Restate the data exactly as given and keep the pictures out.

**SOURCE DATA**
......

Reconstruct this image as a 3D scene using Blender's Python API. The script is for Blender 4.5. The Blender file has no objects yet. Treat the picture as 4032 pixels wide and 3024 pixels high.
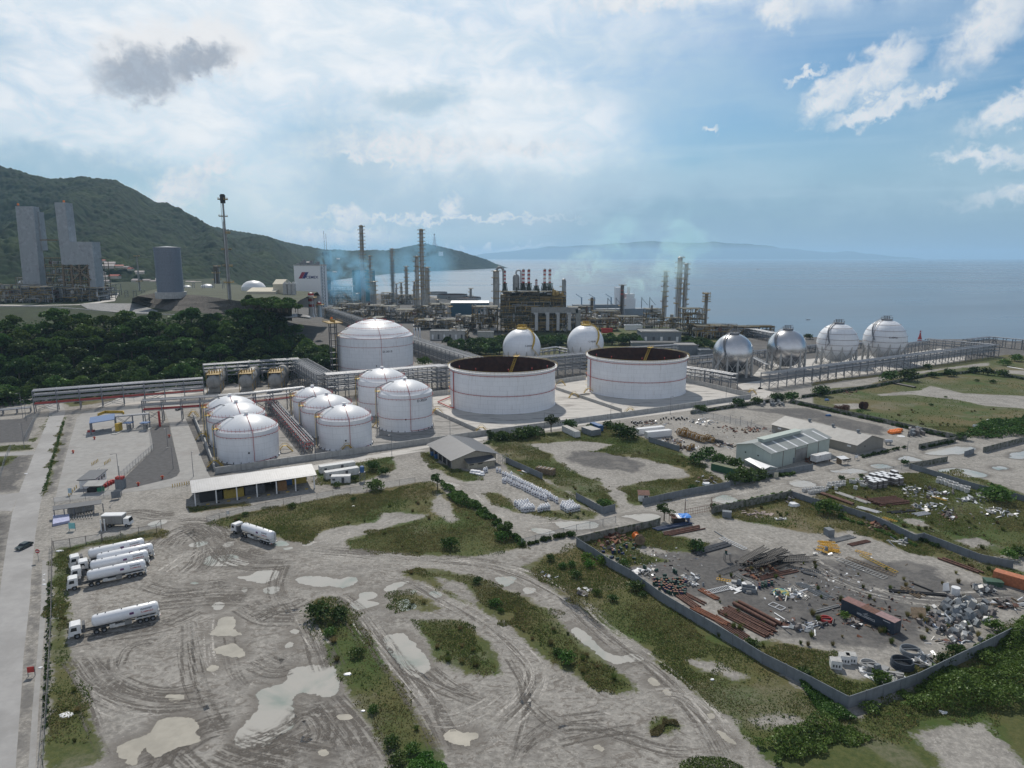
import bpy, bmesh, math, random
import numpy as np
from mathutils import Vector, Matrix, noise as mnoise
rad = math.radians
S = bpy.context.scene
COL = S.collection
# camera
CAMZ = 75.0
PITCH = rad(10.5)
FPX, CX, CY = 2690.5,2016.0,1512.0
cam = bpy.data.cameras.new('camera'); cam.sensor_width = 36.0; cam.lens = 36.0*FPX/4032.0
cam.clip_start = 1.0; cam.clip_end = 90000.0
camo = bpy.data.objects.new('camera', cam); COL.objects.link(camo)
camo.location = (0,0, CAMZ); camo.rotation_euler = (math.pi/2-PITCH, 0,0)
S.camera = camo
# exposure
S.view_settings.view_transform = 'Standard'; S.view_settings.look = 'None'
S.view_settings.exposure = -0.46; S.view_settings.gamma = 1.0
SUN_EL, SUN_AZ = rad(47), rad(-10)     # azimuth measured from +Y towards +X
sd = Vector((math.sin(SUN_AZ)*math.cos(SUN_EL), math.cos(SUN_AZ)*math.cos(SUN_EL), math.sin(SUN_EL)))
sun = bpy.data.lights.new('sun', 'SUN'); sun.energy = 4.9; sun.angle = rad(0.8); sun.color = (1.0,.94,.85)
suno = bpy.data.objects.new('sun', sun); COL.objects.link(suno); suno.location = (0,0,400)
suno.rotation_euler = (-sd).to_track_quat('-Z', 'Y').to_euler()
# world: sky texture plus cloud layers by direction
W = bpy.data.worlds.new('World'); S.world = W; S.cycles.volume_bounces = 1; W.use_nodes = True; W.cycles.sampling_method = 'MANUAL'; W.cycles.sample_map_resolution = 512
def NT(nt): 
 nt.nodes.clear(); return nt
class NB:
 """tiny node builder: values may be floats, tuples or sockets"""
 def __init__(s, nt): s.nt = nt
 def n(s, t, **kw):
  nd = s.nt.nodes.new(t)
  for k, v in kw.items(): setattr(nd, k, v)
  return nd
 def put(s, sock, v):
  if v is None: return
  if isinstance(v, bpy.types.NodeSocket): s.nt.links.new(v, sock)
  else: sock.default_value = v
 def m(s, op, a, b=None, c=None, clamp=False):
  nd = s.n('ShaderNodeMath', operation=op); nd.use_clamp = clamp
  s.put(nd.inputs[0], a); s.put(nd.inputs[1], b)
  if c is not None: s.put(nd.inputs[2], c)
  return nd.outputs[0]
 def vm(s, op, a, b=None):
  nd = s.n('ShaderNodeVectorMath', operation=op); s.put(nd.inputs[0], a); s.put(nd.inputs[1], b)
  return nd.outputs[1] if op in ('LENGTH', 'DOT_PRODUCT', 'DISTANCE') else nd.outputs[0]
 def mix(s, f, a, b, bt='MIX'):
  nd = s.n('ShaderNodeMix', data_type='RGBA', blend_type=bt); nd.clamp_factor = True
  s.put(nd.inputs[0], f); s.put(nd.inputs[6], c4(a)); s.put(nd.inputs[7], c4(b)); return nd.outputs[2]
 def noise(s, vec, scale, detail=4, rough=.55, dist=0.0, lac=2.0):
  nd = s.n('ShaderNodeTexNoise'); s.put(nd.inputs['Vector'], vec); s.put(nd.inputs['Scale'], scale)
  nd.inputs['Detail'].default_value = detail; nd.inputs['Roughness'].default_value = rough
  nd.inputs['Distortion'].default_value = dist; return nd.outputs[0]
 def ramp(s, f, lo, hi, a=0.0, b=1.0, smooth=True):
  nd = s.n('ShaderNodeMapRange', interpolation_type='SMOOTHSTEP' if smooth else 'LINEAR'); nd.clamp = True
  s.put(nd.inputs[0], f); s.put(nd.inputs[1], lo); s.put(nd.inputs[2], hi); s.put(nd.inputs[3], a); s.put(nd.inputs[4], b)
  return nd.outputs[0]
 def xyz(s, v):
  nd = s.n('ShaderNodeSeparateXYZ'); s.put(nd.inputs[0], v); return nd.outputs
 def cxyz(s, x, y, z):
  nd = s.n('ShaderNodeCombineXYZ'); s.put(nd.inputs[0], x); s.put(nd.inputs[1], y); s.put(nd.inputs[2], z); return nd.outputs[0]
def c4(v):
 return (v[0], v[1], v[2],1.0) if isinstance(v, (tuple, list)) and len(v) == 3 else v
b = NB(NT(W.node_tree))
sky = b.n('ShaderNodeTexSky', sky_type='NISHITA'); sky.sun_disc = False
sky.sun_elevation = SUN_EL; sky.sun_rotation = SUN_AZ; sky.altitude = 50; sky.air_density = 1.0; sky.dust_density = 1.6; sky.ozone_density = 2.5
tc = b.n('ShaderNodeTexCoord').outputs['Generated']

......

**TASK ANSWER**
Reconstruct this image as a 3D scene using Blender's Python API. The script is for Blender 4.5. The Blender file has no objects yet. Treat the picture as 4032 pixels wide and 3024 pixels high.
import bpy, bmesh, math, random
import numpy as np
from mathutils import Vector, Matrix, noise as mnoise
rad = math.radians
S = bpy.context.scene
COL = S.collection
# camera
CAMZ = 75.0
PITCH = rad(10.5)
FPX, CX, CY = 2690.5,2016.0,1512.0
cam = bpy.data.cameras.new('camera'); cam.sensor_width = 36.0; cam.lens = 36.0*FPX/4032.0
cam.clip_start = 1.0; cam.clip_end = 90000.0
camo = bpy.data.objects.new('camera', cam); COL.objects.link(camo)
camo.location = (0,0, CAMZ); camo.rotation_euler = (math.pi/2-PITCH, 0,0)
S.camera = camo
# exposure
S.view_settings.view_transform = 'Standard'; S.view_settings.look = 'None'
S.view_settings.exposure = -0.46; S.view_settings.gamma = 1.0
SUN_EL, SUN_AZ = rad(47), rad(-10)     # azimuth measured from +Y towards +X
sd = Vector((math.sin(SUN_AZ)*math.cos(SUN_EL), math.cos(SUN_AZ)*math.cos(SUN_EL), math.sin(SUN_EL)))
sun = bpy.data.lights.new('sun', 'SUN'); sun.energy = 4.9; sun.angle = rad(0.8); sun.color = (1.0,.94,.85)
suno = bpy.data.objects.new('sun', sun); COL.objects.link(suno); suno.location = (0,0,400)
suno.rotation_euler = (-sd).to_track_quat('-Z', 'Y').to_euler()
# world: sky texture plus cloud layers by direction
W = bpy.data.worlds.new('World'); S.world = W; S.cycles.volume_bounces = 1; W.use_nodes = True; W.cycles.sampling_method = 'MANUAL'; W.cycles.sample_map_resolution = 512
def NT(nt): 
 nt.nodes.clear(); return nt
class NB:
 """tiny node builder: values may be floats, tuples or sockets"""
 def __init__(s, nt): s.nt = nt
 def n(s, t, **kw):
  nd = s.nt.nodes.new(t)
  for k, v in kw.items(): setattr(nd, k, v)
  return nd
 def put(s, sock, v):
  if v is None: return
  if isinstance(v, bpy.types.NodeSocket): s.nt.links.new(v, sock)
  else: sock.default_value = v
 def m(s, op, a, b=None, c=None, clamp=False):
  nd = s.n('ShaderNodeMath', operation=op); nd.use_clamp = clamp
  s.put(nd.inputs[0], a); s.put(nd.inputs[1], b)
  if c is not None: s.put(nd.inputs[2], c)
  return nd.outputs[0]
 def vm(s, op, a, b=None):
  nd = s.n('ShaderNodeVectorMath', operation=op); s.put(nd.inputs[0], a); s.put(nd.inputs[1], b)
  return nd.outputs[1] if op in ('LENGTH', 'DOT_PRODUCT', 'DISTANCE') else nd.outputs[0]
 def mix(s, f, a, b, bt='MIX'):
  nd = s.n('ShaderNodeMix', data_type='RGBA', blend_type=bt); nd.clamp_factor = True
  s.put(nd.inputs[0], f); s.put(nd.inputs[6], c4(a)); s.put(nd.inputs[7], c4(b)); return nd.outputs[2]
 def noise(s, vec, scale, detail=4, rough=.55, dist=0.0, lac=2.0):
  nd = s.n('ShaderNodeTexNoise'); s.put(nd.inputs['Vector'], vec); s.put(nd.inputs['Scale'], scale)
  nd.inputs['Detail'].default_value = detail; nd.inputs['Roughness'].default_value = rough
  nd.inputs['Distortion'].default_value = dist; return nd.outputs[0]
 def ramp(s, f, lo, hi, a=0.0, b=1.0, smooth=True):
  nd = s.n('ShaderNodeMapRange', interpolation_type='SMOOTHSTEP' if smooth else 'LINEAR'); nd.clamp = True
  s.put(nd.inputs[0], f); s.put(nd.inputs[1], lo); s.put(nd.inputs[2], hi); s.put(nd.inputs[3], a); s.put(nd.inputs[4], b)
  return nd.outputs[0]
 def xyz(s, v):
  nd = s.n('ShaderNodeSeparateXYZ'); s.put(nd.inputs[0], v); return nd.outputs
 def cxyz(s, x, y, z):
  nd = s.n('ShaderNodeCombineXYZ'); s.put(nd.inputs[0], x); s.put(nd.inputs[1], y); s.put(nd.inputs[2], z); return nd.outputs[0]
def c4(v):
 return (v[0], v[1], v[2],1.0) if isinstance(v, (tuple, list)) and len(v) == 3 else v
b = NB(NT(W.node_tree))
sky = b.n('ShaderNodeTexSky', sky_type='NISHITA'); sky.sun_disc = False
sky.sun_elevation = SUN_EL; sky.sun_rotation = SUN_AZ; sky.altitude = 50; sky.air_density = 1.0; sky.dust_density = 1.6; sky.ozone_density = 2.5
tc = b.n('ShaderNodeTexCoord').outputs['Generated']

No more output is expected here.